Os contratos foram elaborados, mas nunca assinados, e o PSG descreveu os acordos como um “pacto de cavalheiros” entre Mbappé e Al-Khelaifi.

O entendimento logo se transformou em um conflito. Mbappé acusou o PSG de assédio depois de anunciar sua saída, incluindo tê-lo deixado de fora de uma turnê de pré-temporada. O PSG, por sua vez, questionou a integridade do jogador ao descobrir que a carta oficializando sua decisão de não ativar a extensão contratual estava datada de julho de 2022 — apenas algumas semanas após ter reafirmado seu compromisso com o time.

As autoridades do futebol francês sugeriram uma mediação para resolver o ime, mas isso ainda não aconteceu.

Luta demorada
Em uma sala de conferência no 10º andar de um hotel, com a Torre Eiffel ao fundo, quatro advogados de Mbappé detalharam, na quinta-feira, os processos que abriram nos últimos dias em tribunais esportivos, civis e criminais, após esperarem por mais de um ano que o PSG buscasse um acordo.

Segundo seus advogados, Mbappé estava cansado de esperar pelo dinheiro que acredita ser seu por direito e também das versões imprecisas sobre sua situação contratual. A explicação da advogada de longa data do jogador, Delphine Verheyden, foi direta: Mbappé tinha um contrato, e o PSG não o cumpriu.

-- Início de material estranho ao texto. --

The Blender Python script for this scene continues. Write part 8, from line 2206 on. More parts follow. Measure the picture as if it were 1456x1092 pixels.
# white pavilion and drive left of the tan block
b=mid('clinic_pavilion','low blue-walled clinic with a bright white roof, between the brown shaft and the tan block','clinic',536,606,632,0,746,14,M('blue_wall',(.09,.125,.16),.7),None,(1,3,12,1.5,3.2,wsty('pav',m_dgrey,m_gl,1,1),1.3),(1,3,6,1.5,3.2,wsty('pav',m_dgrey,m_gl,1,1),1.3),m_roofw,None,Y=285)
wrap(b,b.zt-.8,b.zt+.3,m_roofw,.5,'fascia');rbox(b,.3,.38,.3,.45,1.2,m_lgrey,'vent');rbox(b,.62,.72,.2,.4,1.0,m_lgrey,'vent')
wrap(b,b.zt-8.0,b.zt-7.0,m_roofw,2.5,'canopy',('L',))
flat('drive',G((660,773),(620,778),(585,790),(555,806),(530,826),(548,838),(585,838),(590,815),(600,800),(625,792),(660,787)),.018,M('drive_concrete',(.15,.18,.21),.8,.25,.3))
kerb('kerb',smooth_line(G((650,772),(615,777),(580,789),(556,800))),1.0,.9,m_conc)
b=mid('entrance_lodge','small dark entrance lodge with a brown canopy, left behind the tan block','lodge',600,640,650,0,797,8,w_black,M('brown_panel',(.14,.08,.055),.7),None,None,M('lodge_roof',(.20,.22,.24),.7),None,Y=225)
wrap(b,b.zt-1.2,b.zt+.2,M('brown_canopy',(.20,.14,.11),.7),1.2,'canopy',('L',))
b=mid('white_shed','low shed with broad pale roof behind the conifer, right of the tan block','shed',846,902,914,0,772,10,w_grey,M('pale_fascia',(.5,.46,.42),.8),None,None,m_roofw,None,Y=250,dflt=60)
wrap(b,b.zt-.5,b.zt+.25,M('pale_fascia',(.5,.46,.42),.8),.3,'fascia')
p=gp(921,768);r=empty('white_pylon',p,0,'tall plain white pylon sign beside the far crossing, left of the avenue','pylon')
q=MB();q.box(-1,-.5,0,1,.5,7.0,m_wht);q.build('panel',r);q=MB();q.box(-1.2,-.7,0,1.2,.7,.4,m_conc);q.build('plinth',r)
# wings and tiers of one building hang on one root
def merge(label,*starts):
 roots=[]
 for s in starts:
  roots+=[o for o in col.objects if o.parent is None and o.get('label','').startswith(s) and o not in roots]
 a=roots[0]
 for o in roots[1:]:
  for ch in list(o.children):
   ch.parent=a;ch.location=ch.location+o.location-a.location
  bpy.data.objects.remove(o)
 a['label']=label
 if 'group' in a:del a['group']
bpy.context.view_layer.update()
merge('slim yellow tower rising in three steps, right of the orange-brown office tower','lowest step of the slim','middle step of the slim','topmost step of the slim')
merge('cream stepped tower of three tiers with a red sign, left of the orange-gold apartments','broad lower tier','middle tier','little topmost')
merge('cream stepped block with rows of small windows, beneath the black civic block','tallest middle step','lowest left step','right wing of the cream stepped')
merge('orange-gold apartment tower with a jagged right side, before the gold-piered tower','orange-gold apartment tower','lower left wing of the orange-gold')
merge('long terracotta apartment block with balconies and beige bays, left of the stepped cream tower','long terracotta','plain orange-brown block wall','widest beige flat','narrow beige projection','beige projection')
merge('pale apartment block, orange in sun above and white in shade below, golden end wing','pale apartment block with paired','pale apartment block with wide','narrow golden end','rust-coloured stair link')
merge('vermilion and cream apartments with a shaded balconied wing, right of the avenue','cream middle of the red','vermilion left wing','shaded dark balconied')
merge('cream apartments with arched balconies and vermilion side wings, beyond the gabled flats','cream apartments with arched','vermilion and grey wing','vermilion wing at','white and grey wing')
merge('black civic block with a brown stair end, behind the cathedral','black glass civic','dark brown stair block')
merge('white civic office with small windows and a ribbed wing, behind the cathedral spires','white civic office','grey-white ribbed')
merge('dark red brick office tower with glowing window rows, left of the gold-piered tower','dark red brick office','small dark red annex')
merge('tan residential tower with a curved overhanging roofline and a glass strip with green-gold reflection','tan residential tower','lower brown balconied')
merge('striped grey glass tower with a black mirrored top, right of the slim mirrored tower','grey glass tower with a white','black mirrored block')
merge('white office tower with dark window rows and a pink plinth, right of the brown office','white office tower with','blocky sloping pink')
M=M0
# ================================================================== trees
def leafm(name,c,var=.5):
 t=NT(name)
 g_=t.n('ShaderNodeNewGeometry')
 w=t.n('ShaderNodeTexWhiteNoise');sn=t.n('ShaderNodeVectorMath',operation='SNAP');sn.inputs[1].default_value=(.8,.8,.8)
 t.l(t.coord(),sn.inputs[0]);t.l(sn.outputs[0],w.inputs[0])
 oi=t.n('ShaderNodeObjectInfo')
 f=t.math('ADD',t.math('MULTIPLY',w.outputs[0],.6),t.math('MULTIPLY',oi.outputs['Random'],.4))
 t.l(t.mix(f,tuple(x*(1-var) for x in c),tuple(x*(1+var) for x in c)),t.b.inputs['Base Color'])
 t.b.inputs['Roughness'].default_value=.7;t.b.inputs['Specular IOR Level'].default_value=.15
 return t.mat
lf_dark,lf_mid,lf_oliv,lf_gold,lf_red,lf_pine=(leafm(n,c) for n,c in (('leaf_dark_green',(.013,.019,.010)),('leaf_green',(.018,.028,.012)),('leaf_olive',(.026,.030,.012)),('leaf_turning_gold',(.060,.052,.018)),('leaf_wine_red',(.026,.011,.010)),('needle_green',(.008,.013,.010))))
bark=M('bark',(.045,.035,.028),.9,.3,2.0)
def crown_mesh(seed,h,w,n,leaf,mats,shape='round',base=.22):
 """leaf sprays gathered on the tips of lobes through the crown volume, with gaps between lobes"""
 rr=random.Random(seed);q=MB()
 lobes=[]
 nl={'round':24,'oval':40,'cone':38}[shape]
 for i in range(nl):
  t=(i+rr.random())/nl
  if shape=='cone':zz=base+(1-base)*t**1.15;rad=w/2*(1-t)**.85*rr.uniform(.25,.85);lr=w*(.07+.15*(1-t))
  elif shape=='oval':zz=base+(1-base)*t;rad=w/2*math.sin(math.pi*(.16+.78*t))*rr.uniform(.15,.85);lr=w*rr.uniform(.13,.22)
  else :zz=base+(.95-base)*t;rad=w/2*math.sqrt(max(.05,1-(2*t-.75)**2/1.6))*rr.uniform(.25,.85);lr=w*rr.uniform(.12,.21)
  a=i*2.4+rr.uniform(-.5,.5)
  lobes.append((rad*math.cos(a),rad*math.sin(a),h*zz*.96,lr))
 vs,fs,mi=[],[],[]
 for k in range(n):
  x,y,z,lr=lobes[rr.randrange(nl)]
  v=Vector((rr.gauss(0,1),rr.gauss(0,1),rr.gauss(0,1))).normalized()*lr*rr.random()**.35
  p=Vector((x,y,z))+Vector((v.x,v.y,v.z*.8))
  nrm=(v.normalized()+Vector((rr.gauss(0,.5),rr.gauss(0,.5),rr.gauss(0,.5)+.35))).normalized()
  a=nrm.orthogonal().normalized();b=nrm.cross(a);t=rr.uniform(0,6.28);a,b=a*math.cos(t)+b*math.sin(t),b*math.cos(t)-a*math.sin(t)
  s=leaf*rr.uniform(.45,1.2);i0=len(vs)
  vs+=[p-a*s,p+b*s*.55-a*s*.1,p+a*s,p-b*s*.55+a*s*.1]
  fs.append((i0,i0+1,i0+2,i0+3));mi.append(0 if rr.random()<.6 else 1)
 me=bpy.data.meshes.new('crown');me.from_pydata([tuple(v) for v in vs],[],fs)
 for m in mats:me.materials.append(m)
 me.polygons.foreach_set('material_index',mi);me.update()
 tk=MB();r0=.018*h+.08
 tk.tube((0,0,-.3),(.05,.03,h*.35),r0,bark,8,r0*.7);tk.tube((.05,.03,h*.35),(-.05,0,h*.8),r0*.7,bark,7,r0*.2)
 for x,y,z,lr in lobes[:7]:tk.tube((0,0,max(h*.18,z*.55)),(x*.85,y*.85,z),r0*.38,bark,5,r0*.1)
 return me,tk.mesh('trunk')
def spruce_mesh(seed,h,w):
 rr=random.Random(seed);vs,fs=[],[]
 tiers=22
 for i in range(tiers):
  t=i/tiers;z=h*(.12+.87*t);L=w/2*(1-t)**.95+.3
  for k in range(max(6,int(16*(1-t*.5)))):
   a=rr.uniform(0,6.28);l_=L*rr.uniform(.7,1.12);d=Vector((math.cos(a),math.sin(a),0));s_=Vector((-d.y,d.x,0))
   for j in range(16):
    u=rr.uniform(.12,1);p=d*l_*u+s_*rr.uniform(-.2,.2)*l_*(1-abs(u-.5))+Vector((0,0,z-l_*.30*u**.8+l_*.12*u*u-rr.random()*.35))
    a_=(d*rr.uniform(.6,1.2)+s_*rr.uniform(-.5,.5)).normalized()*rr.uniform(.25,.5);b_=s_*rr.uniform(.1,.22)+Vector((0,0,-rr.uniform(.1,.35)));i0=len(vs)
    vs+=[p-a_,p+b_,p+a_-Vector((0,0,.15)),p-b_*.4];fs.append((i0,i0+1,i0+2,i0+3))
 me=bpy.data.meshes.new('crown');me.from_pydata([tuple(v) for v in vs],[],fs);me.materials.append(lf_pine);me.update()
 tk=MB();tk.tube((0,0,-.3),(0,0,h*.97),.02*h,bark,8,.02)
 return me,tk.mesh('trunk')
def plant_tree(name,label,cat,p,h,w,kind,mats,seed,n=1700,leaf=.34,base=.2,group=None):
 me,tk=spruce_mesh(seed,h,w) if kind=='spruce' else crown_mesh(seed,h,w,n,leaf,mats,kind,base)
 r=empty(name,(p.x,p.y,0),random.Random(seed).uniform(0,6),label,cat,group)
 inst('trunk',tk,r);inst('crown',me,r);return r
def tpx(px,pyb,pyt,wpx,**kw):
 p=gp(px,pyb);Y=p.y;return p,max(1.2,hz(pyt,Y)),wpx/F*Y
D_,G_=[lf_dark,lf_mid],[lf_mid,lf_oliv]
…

Ela e os outros advogados também descreveram como dirigentes do clube pressionaram Mbappé — ameaçando deixá-lo no banco por uma temporada e prejudicando sua reputação — para convencê-lo a uma alteração contratual que beneficiaria financeiramente o PSG e ajudaria a preservar sua imagem caso ele saísse.

O PSG condenou a coletiva de imprensa, acusando Mbappé de rejeitar “uma solução amigável” e de se recusar a levar o caso a um tribunal trabalhista. Um dos advogados de Mbappé rebateu, afirmando que esses casos costumam levar anos para serem resolvidos.

Fortemente abalado por toda a saga, o PSG decidiu nunca mais basear sua estratégia em torno de um único jogador, por mais talentoso ou famoso que ele seja.

Essa nova postura — que representa uma mudança em relação à abordagem adotada desde o início da era catariana, em 2011 — parece estar funcionando. O time tem sido elogiado por atuar de forma mais coletiva e está bem posicionado para realizar o sonho de seus donos de vencer a Liga dos Campeões, o maior título do futebol europeu, após derrotar confortavelmente um adversário inglês no primeiro jogo das quartas de final, na última quarta-feira.

Um reencontro com Mbappé no torneio pode ter que esperar. Seu novo time, o Real Madrid, sofreu uma surpreendente derrota por 3 a 0 contra o Arsenal, de Londres, no primeiro jogo de sua eliminatória, e agora precisará de uma reviravolta na partida de volta na próxima semana.